Nathan Gardels is the editor-in-chief of Noema Magazine.

Democracies across the West are so paralyzingly polarized today because the public square where competing propositions can be tested against each other in the full gaze of the body politic as a whole has virtually disappeared.

As we have written before in Noema following the insights of the philosopher Byung-Chul Han, democracy has largely given way to “infocracy” as peer-to-peer connectivity “redirects the flows of communication. Information is spread without forming a public sphere. It is produced in private spaces and distributed to private spaces. The web does not create a public.”

The possibility of arriving at a governing consensus through negotiation and compromise is being shattered by a cacophony of niche propagandists egging on their own siloed tribe of the faithful to engage in an endless partisan battle.

In short, the digital media ecosystem is disempowering the public sphere. Just as republics have historically created institutional checks and balances when too much power is concentrated in one place, so too we need to foster checks and balances for an age when power is so distributed that common ground can scarcely be found.

The Belgian Experiment

One way to reconstruct a public sphere is through citizens’ assemblies where the broader civil society is proactively recruited to weigh in on how to address the most critical concerns of the day through informed deliberation.

It is an irony that this new institutional check on the splintering of common platforms for discourse is most practiced today in the European Union where the “democratic deficit” between Brussels and ordinary citizens has been so pronounced and denounced. Perhaps it is precisely because the gap of distrust between the public and the institutions of self-government has grown so large that the imperative to close it is greater there than elsewhere.

In late February, Belgium announced that, as the rotating president of the EU in 2024, it was “launching a pioneering democratic initiative: a citizens’ panel on artificial intelligence. … This initiative, which is the first of its kind for a European presidency, underlines our country’s commitment to an inclusive and participatory approach towards the formulation of European policies.”

As the sponsoring Belgian authorities describe it, “The citizens’ panel, which is made up of 60 people selected at random from over 16,000 invitations sent out across Belgium, brings together all strata of the population in terms of age, gender, levels of education and other demographic criteria. This diversity will ensure that the discussions and recommendations reflect a wide range of perspectives and experiences rooted in people’s lived experiences.” 

Each session over the three-month period of deliberation is facilitated by professional moderators and can draw on a roster of AI experts and “enlightened … players in the field” to dig into the complexities of the issue.

AI as the topic of deliberation was chosen because it is in the forefront of everyone’s mind as they contemplate its future promises and perils. “Artificial intelligence is now omnipresent in our lives,” the Belgian presidency website notes, “from shopping and music recommendations to route planning and e-mail spam filtering, it has become difficult to do without. Yet this rapid development raises a number of questions: What impact will it have in the workplace? And in terms of our health? And on education or even on our security? 
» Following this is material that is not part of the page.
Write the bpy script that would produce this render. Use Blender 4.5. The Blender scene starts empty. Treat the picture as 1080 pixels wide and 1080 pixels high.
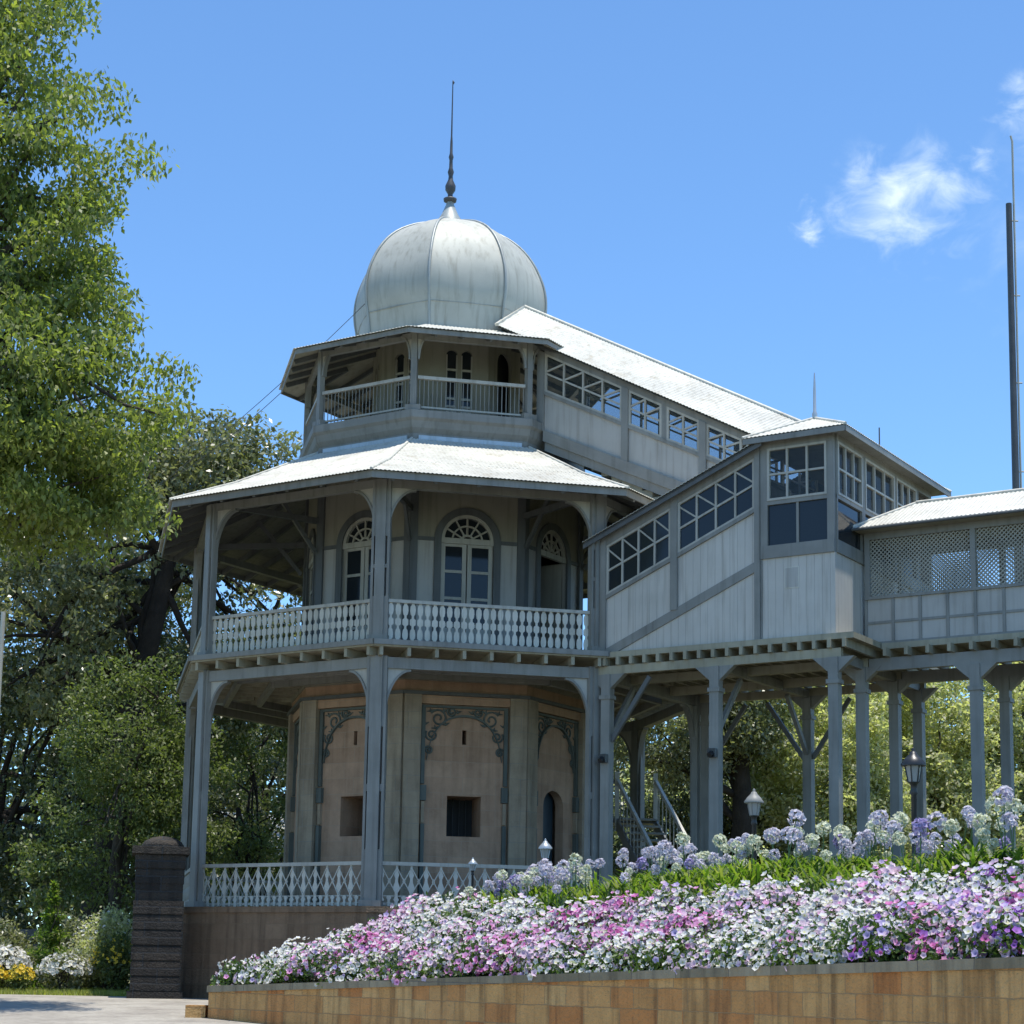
import bpy, math, random
import numpy as np
from mathutils import Vector, Matrix
random.seed(7)
rng = np.random.default_rng(11)
sc = bpy.context.scene
C = sc.collection
PI = math.pi

# ------------------------------------------------------------------ camera, sky, sun, exposure
TILT, ROLL, FPX, PY = .1572, .0172, 2000.0, 706.8
right, fwd, up = Vector((1, 0, 0)), Vector((0, math.cos(TILT), math.sin(TILT))), Vector((0, -math.sin(TILT), math.cos(TILT)))
Rc = right * math.cos(ROLL) + up * math.sin(ROLL)
Uc = up * math.cos(ROLL) - right * math.sin(ROLL)
cam_d = bpy.data.cameras.new('camera'); cam = bpy.data.objects.new('camera', cam_d); C.objects.link(cam)
m = Matrix.Identity(4)
for i in range(3):
    m[i][0] = Rc[i]; m[i][1] = Uc[i]; m[i][2] = -fwd[i]
m[2][3] = .65
cam.matrix_world = m
cam_d.sensor_width = 36; cam_d.lens = 36 * FPX / 1080
cam_d.shift_y = (PY - 540) / 1080
cam_d.clip_end = 2000
sc.camera = cam

SUN_EL, SUN_AZ = 82.0, 116.0          # azimuth clockwise from the view direction (+Y)
w = bpy.data.worlds.new('World'); sc.world = w; w.use_nodes = True
nt = w.node_tree; nt.nodes.clear()
def N(nt, t, **k):
    n = nt.nodes.new(t)
    for a, b in k.items(): setattr(n, a, b)
    return n
sky = N(nt, 'ShaderNodeTexSky'); sky.sky_type = 'NISHITA'; sky.sun_disc = False
sky.sun_elevation = math.radians(SUN_EL); sky.sun_rotation = math.radians(SUN_AZ)
sky.altitude = 2400; sky.air_density = 1.0; sky.dust_density = .6; sky.ozone_density = 1.5
bg = N(nt, 'ShaderNodeBackground'); bg.inputs[1].default_value = .15
# thin procedural clouds, placed by direction in the sky
tc = N(nt, 'ShaderNodeTexCoord')
def cloud_mask(d, rad, scale, lo, hi, seed, stretch=(1, 1, 1)):
    d = Vector(d).normalized()
    dp = N(nt, 'ShaderNodeVectorMath', operation='SUBTRACT'); nt.links.new(tc.outputs['Generated'], dp.inputs[0]); dp.inputs[1].default_value = d
    sm = N(nt, 'ShaderNodeVectorMath', operation='MULTIPLY'); nt.links.new(dp.outputs[0], sm.inputs[0]); sm.inputs[1].default_value = stretch
    ln = N(nt, 'ShaderNodeVectorMath', operation='LENGTH'); nt.links.new(sm.outputs[0], ln.inputs[0])
    mr = N(nt, 'ShaderNodeMapRange'); mr.inputs[1].default_value = 0; mr.inputs[2].default_value = rad; mr.inputs[3].default_value = 1; mr.inputs[4].default_value = 0
    nt.links.new(ln.outputs['Value'], mr.inputs[0])
    mp = N(nt, 'ShaderNodeMapping'); mp.inputs['Location'].default_value = (seed, seed * .7, 0); mp.inputs['Scale'].default_value = (1, 1, 1.5)
    nt.links.new(tc.outputs['Generated'], mp.inputs[0])
    no = N(nt, 'ShaderNodeTexNoise'); no.inputs['Scale'].default_value = scale; no.inputs['Detail'].default_value = 8; no.inputs['Roughness'].default_value = .58; no.inputs['Distortion'].default_value = .5
    nt.links.new(mp.outputs[0], no.inputs['Vector'])
    am = N(nt, 'ShaderNodeMath', operation='MULTIPLY_ADD'); nt.links.new(no.outputs['Fac'], am.inputs[0]); am.inputs[1].default_value = 2.1; am.inputs[2].default_value = -.55
    ad = N(nt, 'ShaderNodeMath', operation='ADD'); nt.links.new(mr.outputs[0], ad.inputs[0]); nt.links.new(am.outputs[0], ad.inputs[1])
    m2 = N(nt, 'ShaderNodeMapRange', interpolation_type='SMOOTHSTEP'); m2.inputs[1].default_value = lo; m2.inputs[2].default_value = hi; nt.links.new(ad.outputs[0], m2.inputs[0])
    g_ = N(nt, 'ShaderNodeMath', operation='MULTIPLY'); g_.use_clamp = True; nt.links.new(mr.outputs[0], g_.inputs[0]); g_.inputs[1].default_value = 3.0
    h_ = N(nt, 'ShaderNodeMath', operation='MULTIPLY'); nt.links.new(g_.outputs[0], h_.inputs[0]); nt.links.new(m2.outputs[0], h_.inputs[1])
    return h_.outputs[0]
def pdir(u, v):   # direction of a point of the sky
    c, s = math.cos(ROLL), math.sin(ROLL); du, dv = u - 540, v - PY
    a = du * c + dv * s; b = -du * s + dv * c
    return right * a / FPX + fwd + up * (-b / FPX)
masks = [cloud_mask(pdir(962, 216), .054, 34, .70, 2.0, 3.1, (1, 1, 1.25)),
         cloud_mask(pdir(853, 238), .024, 70, .95, 2.3, 5.3, (1.3, 1, .8)),
         cloud_mask(pdir(1035, 172), .020, 70, .9, 2.8, 1.7),
         cloud_mask(pdir(1092, 118), .030, 50, .8, 2.4, 8.2),
         cloud_mask(pdir(1110, 230), .10, 30, 1.0, 4.2, 9.2)]
acc = masks[0]
for q in masks[1:]:
    mx = N(nt, 'ShaderNodeMath', operation='MAXIMUM'); nt.links.new(acc, mx.inputs[0]); nt.links.new(q, mx.inputs[1]); acc = mx.outputs[0]
mixc = N(nt, 'ShaderNodeMix', data_type='RGBA'); nt.links.new(acc, mixc.inputs[0])
tint = N(nt, 'ShaderNodeMix', data_type='RGBA', blend_type='MULTIPLY'); tint.inputs[0].default_value = 1
nt.links.new(sky.outputs[0], tint.inputs[6]); tint.inputs[7].default_value = (.70, .935, 1.07, 1)
nt.links.new(tint.outputs[2], mixc.inputs[6]); mixc.inputs[7].default_value = (4.3, 4.9, 5.2, 1)
nt.links.new(mixc.outputs[2], bg.inputs[0])
nt.links.new(bg.outputs[0], N(nt, 'ShaderNodeOutputWorld').inputs[0])

sun_d = bpy.data.lights.new('sun', 'SUN'); sun_d.energy = 3.5; sun_d.angle = math.radians(.5); sun_d.color = (1, .95, .87)
sun = bpy.data.objects.new('sun', sun_d); C.objects.link(sun)
e, a = math.radians(SUN_EL), math.radians(SUN_AZ)
sdir = Vector((math.cos(e) * math.sin(a), math.cos(e) * math.cos(a), math.sin(e)))
sun.rotation_euler = (-sdir).to_track_quat('-Z', 'Y').to_euler()
sc.view_settings.view_transform = 'Standard'; sc.view_settings.look = 'None'
sc.view_settings.exposure = .72; sc.view_settings.gamma = 1
sc.cycles.max_bounces = 6; sc.cycles.transparent_max_bounces = 8

# ------------------------------------------------------------------ materials
def new_mat(name):
    m = bpy.data.materials.new(name); m.use_nodes = True
    return m, m.node_tree, m.node_tree.nodes['Principled BSDF']
def ramp(nt, fac, stops):
    r = N(nt, 'ShaderNodeValToRGB'); el = r.color_ramp.elements
    while len(el) < len(stops): el.new(.5)
    for e_, (p, c) in zip(el, stops): e_.position = p; e_.color = (*c, 1)
    nt.links.new(fac, r.inputs[0]); return r.outputs[0]
def noise(nt, scale, detail=5, coord='Object', vec=None, rough=.55, sc3=None):
    n = N(nt, 'ShaderNodeTexNoise'); n.inputs['Scale'].default_value = scale; n.inputs['Detail'].default_value = detail; n.inputs['Roughness'].default_value = rough
    t = N(nt, 'ShaderNodeTexCoord').outputs[coord] if vec is None else vec
    if sc3:
        mp = N(nt, 'ShaderNodeMapping'); mp.inputs['Scale'].default_value = sc3; nt.links.new(t, mp.inputs[0]); t = mp.outputs[0]
    nt.links.new(t, n.inputs['Vector']); return n.outputs['Fac']
def mul(nt, a, b, f=1.0, mode='MULTIPLY'):
    x = N(nt, 'ShaderNodeMix', data_type='RGBA', blend_type=mode); x.inputs[0].default_value = f
    nt.links.new(a, x.inputs[6]); nt.links.new(b, x.inputs[7]); return x.outputs[2]
def bump(nt, b, h, s=.3, d=.02):
    n = N(nt, 'ShaderNodeBump'); n.inputs['Strength'].default_value = s; n.inputs['Distance'].default_value = d
    nt.links.new(h, n.inputs['Height']); nt.links.new(n.outputs[0], b.inputs['Normal'])
def paint(name, col, rough=.55, var=.12, metal=0, planks=0, streak=True, laps=False):
    m, nt, b = new_mat(name)
    c0 = tuple(x * (1 - var) for x in col); c1 = tuple(min(1, x * (1 + var)) for x in col)
    f = noise(nt, 1.6, 8)
    o = ramp(nt, f, [(.3, c0), (.7, c1)])
    if streak:   # rain streaks running down
        f2 = noise(nt, 1, 6, sc3=(9, 9, .55))
        o = mul(nt, o, ramp(nt, f2, [(.28, (.66, .64, .6)), (.5, (1, 1, 1)), (1, (1, 1, 1))]), .75)
    if laps:   # sheet laps across the slope, screw rows and rusty blotches
        tcx = N(nt, 'ShaderNodeTexCoord').outputs['Object']; sx = N(nt, 'ShaderNodeSeparateXYZ'); nt.links.new(tcx, sx.inputs[0])
        mo = N(nt, 'ShaderNodeMath', operation='PINGPONG'); nt.links.new(sx.outputs[2], mo.inputs[0]); mo.inputs[1].default_value = .55
        o = mul(nt, o, ramp(nt, mo.outputs[0], [(0, (.82, .81, .78)), (.012, (1, 1, 1)), (1, (.98, .98, .97))]))
        o = mul(nt, o, ramp(nt, noise(nt, 2.6, 9, rough=.72), [(.34, (.68, .60, .50)), (.46, (1, 1, 1))]), .55)
        o = mul(nt, o, ramp(nt, noise(nt, .55, 3), [(.35, (.86, .86, .86)), (.65, (1.08, 1.08, 1.06))]))
    if planks:
        uv = N(nt, 'ShaderNodeTexCoord').outputs['UV']
        sx = N(nt, 'ShaderNodeSeparateXYZ'); nt.links.new(uv, sx.inputs[0])
        mo = N(nt, 'ShaderNodeMath', operation='PINGPONG'); nt.links.new(sx.outputs[0], mo.inputs[0]); mo.inputs[1].default_value = planks / 2
        g = N(nt, 'ShaderNodeMapRange'); nt.links.new(mo.outputs[0], g.inputs[0]); g.inputs[1].default_value = 0; g.inputs[2].default_value = .008
        o = mul(nt, o, ramp(nt, g.outputs[0], [(0, (.76, .76, .76)), (1, (1, 1, 1))]))
        bump(nt, b, g.outputs[0], .5, .01)
    else:
        bump(nt, b, noise(nt, 40, 4), .12, .01)
    nt.links.new(o, b.inputs['Base Color']); b.inputs['Roughness'].default_value = rough; b.inputs['Metallic'].default_value = metal
    return m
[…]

AI lies at the heart of current debates on technological independence, digital inclusion, and disinformation and therefore requires a Europe-wide approach that is coordinated and visionary.” 

The citizens’ panel already met twice in late February and mid-March and will conclude with its recommendations after a final gathering at the end of April. The recommendations will be presented to Belgian and European political leaders on May 25. While the panel’s advice is not binding, the relevant authorities are obliged to take it into serious account because of the high public profile of the exercise and because they themselves commissioned it.

As the Belgian minister of foreign and European Affairs puts it, “This initiative demonstrates our determination to put the Belgian people at the heart of the decision-making process. Civil society must be heard on issues as important as artificial intelligence and contribute towards ambitious policies that meet their expectations. Together with the entire federal government, we are committed to relaying the views expressed by the panel to the various European institutions.”

The broader implication of the Belgian experiment is a recognition that there can be other modes of advice and consent in today’s troubled democracies beyond the passive citizenship of periodically voting in elections dominated by partisan strife.

Indeed, it is becoming clear that democracy will only survive the fragmenting force of distributed communication technologies if it can find ways to bring the broader civil society into governance through common platforms that enable and encourage the search for social consensus.